● **What is needed**:
Copy each line in which the string "that" occurs.

----- Excerpted records

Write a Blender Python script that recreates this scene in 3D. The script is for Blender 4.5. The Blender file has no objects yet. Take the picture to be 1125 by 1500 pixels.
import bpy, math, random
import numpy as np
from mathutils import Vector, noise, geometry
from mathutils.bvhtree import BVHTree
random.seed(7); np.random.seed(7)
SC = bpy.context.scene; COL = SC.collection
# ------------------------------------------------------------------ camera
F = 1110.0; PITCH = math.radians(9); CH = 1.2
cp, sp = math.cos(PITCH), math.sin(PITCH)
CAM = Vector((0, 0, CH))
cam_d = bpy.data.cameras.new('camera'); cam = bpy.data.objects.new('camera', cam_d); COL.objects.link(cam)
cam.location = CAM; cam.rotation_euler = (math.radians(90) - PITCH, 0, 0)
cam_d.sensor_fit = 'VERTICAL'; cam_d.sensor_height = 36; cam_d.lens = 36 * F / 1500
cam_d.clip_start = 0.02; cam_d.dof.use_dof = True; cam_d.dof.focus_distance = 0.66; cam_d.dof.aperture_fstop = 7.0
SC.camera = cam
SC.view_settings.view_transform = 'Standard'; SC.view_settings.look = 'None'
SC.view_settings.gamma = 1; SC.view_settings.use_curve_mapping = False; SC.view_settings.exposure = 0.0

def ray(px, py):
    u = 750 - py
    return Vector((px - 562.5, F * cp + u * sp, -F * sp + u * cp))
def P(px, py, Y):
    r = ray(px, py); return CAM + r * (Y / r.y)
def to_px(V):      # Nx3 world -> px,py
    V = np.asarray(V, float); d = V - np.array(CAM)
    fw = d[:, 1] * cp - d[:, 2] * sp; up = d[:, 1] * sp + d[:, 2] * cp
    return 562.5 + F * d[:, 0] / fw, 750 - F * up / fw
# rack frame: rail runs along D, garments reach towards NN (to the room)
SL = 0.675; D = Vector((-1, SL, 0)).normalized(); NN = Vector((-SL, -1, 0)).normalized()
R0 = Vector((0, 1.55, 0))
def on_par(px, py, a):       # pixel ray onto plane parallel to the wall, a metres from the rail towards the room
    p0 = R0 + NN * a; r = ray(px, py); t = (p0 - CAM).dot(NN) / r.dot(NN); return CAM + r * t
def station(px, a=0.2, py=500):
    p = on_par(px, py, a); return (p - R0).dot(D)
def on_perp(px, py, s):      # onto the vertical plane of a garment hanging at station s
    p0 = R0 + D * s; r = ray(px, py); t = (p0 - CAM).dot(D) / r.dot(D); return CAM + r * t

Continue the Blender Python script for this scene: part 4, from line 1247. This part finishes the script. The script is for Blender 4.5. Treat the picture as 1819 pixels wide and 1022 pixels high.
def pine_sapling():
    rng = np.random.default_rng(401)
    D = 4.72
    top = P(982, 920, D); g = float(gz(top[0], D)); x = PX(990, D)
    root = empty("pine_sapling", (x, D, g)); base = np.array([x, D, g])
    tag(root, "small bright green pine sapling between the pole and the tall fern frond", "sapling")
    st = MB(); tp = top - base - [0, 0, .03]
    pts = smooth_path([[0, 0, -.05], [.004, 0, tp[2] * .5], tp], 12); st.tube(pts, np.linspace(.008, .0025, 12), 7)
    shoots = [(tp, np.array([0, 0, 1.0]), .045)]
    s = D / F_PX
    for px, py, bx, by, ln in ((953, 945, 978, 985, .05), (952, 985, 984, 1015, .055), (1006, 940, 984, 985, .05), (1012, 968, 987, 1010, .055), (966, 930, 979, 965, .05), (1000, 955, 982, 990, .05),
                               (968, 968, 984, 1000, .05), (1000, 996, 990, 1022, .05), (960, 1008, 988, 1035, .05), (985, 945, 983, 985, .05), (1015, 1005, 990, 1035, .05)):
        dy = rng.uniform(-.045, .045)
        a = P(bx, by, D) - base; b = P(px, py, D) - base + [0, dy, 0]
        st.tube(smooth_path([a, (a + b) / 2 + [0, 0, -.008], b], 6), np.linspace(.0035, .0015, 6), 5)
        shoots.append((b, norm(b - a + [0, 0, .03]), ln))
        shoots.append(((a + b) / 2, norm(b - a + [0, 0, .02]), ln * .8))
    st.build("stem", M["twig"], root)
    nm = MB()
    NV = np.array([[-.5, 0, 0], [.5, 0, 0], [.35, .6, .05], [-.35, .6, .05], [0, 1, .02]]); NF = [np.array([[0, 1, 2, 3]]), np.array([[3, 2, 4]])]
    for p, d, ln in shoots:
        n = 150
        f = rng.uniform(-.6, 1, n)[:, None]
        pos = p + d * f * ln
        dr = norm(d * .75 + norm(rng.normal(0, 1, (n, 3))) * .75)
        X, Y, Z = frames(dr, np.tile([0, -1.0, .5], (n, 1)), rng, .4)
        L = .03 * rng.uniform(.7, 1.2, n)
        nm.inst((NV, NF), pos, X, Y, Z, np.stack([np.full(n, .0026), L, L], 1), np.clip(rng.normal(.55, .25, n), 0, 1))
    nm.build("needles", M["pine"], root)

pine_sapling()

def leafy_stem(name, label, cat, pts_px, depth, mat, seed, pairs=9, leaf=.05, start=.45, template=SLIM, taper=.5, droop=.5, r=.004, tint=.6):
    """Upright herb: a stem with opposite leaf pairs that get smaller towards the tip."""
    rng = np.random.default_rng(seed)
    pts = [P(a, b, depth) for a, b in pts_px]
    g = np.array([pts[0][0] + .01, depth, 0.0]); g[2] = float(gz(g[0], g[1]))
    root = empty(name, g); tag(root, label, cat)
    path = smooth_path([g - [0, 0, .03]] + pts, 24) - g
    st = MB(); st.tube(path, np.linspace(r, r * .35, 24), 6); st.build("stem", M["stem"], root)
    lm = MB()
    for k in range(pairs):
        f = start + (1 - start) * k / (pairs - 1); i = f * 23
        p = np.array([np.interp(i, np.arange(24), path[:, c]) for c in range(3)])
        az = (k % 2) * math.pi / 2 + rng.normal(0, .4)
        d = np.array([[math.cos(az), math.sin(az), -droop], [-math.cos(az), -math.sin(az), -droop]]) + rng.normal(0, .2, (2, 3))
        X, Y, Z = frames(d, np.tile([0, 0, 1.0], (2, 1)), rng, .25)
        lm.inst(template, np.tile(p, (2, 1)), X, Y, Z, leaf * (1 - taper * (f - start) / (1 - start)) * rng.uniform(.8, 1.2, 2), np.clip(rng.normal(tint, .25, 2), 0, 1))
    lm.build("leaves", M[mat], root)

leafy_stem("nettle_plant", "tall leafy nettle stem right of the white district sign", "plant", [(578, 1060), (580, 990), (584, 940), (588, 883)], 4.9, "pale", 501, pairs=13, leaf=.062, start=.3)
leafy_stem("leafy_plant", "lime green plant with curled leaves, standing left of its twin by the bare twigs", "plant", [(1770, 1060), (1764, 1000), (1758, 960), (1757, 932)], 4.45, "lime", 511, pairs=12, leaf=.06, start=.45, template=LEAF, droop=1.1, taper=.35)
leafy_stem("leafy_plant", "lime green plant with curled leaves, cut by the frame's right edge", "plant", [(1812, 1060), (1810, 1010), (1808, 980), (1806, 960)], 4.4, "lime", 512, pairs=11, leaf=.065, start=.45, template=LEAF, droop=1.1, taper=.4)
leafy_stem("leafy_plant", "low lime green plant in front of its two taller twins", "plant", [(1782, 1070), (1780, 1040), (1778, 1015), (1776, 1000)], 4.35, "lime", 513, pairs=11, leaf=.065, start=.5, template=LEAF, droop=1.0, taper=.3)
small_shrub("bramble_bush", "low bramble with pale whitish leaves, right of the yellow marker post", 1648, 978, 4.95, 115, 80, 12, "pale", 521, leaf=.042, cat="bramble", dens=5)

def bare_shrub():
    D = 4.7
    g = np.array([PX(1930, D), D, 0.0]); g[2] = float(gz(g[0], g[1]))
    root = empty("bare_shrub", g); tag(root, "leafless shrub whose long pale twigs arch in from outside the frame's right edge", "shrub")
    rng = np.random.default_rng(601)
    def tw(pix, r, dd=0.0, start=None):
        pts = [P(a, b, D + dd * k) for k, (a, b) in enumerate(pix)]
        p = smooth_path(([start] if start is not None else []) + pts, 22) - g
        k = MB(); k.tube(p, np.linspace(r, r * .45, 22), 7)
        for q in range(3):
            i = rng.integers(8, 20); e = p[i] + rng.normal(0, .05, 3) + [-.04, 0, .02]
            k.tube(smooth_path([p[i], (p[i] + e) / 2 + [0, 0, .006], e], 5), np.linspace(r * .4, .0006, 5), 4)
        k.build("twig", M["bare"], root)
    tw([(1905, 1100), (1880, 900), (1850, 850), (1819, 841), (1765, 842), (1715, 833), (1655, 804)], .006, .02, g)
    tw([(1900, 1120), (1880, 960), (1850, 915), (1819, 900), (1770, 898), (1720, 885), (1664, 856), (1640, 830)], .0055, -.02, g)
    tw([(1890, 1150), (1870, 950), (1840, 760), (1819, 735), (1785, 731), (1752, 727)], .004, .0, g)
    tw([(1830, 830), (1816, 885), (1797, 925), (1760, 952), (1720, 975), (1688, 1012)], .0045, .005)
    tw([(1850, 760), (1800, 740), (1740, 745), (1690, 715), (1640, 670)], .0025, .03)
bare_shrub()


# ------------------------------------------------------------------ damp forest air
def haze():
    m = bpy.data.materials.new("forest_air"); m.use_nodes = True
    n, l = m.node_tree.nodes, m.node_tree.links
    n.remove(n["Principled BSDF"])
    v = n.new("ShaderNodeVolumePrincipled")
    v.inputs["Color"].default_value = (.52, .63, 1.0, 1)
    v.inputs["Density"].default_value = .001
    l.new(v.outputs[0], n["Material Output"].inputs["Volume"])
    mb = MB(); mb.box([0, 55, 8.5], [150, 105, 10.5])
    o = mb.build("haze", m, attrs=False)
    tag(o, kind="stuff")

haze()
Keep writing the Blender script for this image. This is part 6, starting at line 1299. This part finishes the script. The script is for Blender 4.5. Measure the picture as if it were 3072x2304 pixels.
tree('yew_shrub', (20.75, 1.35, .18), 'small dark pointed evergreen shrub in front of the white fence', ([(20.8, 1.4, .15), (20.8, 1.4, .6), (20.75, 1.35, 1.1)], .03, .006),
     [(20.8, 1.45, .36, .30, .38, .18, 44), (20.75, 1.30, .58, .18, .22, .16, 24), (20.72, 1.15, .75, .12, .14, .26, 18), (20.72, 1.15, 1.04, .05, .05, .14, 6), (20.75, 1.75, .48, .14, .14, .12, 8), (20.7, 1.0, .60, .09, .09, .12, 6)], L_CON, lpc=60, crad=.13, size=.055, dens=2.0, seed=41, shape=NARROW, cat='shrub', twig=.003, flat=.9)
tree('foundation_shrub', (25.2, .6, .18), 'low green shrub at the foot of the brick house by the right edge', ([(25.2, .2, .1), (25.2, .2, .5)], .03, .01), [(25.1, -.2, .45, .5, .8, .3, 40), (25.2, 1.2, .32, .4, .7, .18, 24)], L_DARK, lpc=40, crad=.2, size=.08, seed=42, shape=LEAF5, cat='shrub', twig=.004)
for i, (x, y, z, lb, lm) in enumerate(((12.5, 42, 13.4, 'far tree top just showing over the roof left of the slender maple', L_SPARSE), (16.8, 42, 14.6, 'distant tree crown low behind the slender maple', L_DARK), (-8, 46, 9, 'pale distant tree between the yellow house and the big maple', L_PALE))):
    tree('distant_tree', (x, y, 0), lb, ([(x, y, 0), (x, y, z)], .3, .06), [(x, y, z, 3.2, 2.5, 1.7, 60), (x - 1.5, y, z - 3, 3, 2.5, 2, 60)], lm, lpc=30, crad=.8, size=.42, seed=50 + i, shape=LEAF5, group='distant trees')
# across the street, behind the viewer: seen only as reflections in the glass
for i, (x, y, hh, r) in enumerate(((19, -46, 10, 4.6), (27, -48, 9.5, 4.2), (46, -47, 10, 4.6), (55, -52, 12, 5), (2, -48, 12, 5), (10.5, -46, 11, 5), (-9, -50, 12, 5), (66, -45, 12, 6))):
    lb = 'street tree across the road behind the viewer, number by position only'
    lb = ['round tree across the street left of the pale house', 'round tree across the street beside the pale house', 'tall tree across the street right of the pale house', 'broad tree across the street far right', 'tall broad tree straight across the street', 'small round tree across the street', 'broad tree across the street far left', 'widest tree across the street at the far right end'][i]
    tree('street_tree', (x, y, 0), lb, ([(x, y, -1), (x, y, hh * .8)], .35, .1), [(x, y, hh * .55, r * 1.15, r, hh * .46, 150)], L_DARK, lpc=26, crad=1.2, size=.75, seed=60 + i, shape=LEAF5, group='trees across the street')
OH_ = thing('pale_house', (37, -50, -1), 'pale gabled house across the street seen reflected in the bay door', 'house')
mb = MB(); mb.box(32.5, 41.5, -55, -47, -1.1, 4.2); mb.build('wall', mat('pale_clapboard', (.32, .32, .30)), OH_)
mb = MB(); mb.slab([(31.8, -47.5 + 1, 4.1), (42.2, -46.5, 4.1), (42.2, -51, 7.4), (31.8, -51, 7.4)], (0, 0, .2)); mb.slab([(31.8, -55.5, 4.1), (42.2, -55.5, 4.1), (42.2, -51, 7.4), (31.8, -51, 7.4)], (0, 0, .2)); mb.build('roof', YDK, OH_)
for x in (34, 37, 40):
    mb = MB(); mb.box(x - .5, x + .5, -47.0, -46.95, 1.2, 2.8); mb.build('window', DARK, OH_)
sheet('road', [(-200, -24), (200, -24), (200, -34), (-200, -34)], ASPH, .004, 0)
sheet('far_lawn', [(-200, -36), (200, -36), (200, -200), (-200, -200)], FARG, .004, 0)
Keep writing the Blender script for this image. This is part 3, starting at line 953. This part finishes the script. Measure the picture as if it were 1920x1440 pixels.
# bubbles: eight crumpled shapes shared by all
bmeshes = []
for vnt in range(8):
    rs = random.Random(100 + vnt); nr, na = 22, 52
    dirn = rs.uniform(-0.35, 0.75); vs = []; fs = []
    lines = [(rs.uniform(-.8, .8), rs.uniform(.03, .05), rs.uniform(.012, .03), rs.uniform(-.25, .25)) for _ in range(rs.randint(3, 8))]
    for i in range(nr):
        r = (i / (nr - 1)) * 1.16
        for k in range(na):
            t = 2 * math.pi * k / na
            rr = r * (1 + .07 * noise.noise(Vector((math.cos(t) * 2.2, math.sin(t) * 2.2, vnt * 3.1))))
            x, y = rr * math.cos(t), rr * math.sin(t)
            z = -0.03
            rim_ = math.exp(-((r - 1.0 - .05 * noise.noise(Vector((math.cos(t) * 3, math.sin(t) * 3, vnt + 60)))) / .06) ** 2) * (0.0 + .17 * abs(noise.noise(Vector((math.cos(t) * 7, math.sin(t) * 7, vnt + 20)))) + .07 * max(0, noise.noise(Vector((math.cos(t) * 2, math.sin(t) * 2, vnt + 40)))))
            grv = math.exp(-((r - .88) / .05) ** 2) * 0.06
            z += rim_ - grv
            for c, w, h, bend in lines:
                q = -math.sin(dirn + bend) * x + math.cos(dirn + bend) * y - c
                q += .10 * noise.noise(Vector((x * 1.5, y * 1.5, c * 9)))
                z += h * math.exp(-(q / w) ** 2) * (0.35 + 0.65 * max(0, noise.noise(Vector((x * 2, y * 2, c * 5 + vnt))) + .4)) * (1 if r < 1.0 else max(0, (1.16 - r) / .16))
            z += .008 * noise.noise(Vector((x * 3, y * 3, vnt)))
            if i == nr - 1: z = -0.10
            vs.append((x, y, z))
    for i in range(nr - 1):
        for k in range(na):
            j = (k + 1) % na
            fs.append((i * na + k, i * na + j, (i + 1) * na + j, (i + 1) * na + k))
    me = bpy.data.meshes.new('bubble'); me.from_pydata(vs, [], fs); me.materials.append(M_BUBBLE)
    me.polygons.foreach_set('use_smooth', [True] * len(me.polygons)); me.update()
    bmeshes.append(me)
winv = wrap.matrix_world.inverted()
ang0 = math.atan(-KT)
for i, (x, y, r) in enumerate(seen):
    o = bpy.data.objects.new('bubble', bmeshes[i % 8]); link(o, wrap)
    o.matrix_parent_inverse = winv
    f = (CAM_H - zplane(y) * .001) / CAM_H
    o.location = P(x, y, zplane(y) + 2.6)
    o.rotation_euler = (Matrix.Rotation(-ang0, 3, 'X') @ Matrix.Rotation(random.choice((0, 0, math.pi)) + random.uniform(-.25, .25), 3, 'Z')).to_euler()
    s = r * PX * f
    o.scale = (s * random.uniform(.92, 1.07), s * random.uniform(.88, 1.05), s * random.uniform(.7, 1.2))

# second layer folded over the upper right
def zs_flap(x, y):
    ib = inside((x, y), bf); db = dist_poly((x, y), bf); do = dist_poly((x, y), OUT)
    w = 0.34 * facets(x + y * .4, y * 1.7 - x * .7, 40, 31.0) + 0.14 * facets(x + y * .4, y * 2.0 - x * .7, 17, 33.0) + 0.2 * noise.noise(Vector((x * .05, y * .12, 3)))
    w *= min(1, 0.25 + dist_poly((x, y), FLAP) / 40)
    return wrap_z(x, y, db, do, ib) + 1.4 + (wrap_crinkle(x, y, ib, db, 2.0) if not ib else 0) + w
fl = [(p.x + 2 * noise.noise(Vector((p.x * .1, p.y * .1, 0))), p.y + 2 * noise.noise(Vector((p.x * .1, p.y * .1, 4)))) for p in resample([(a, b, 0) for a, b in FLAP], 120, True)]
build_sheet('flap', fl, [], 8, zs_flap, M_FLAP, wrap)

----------

● **Final result**:
Write a Blender Python script that recreates this scene in 3D. The script is for Blender 4.5. The Blender file has no objects yet. Take the picture to be 1125 by 1500 pixels.
    """Upright herb: a stem with opposite leaf pairs that get smaller towards the tip."""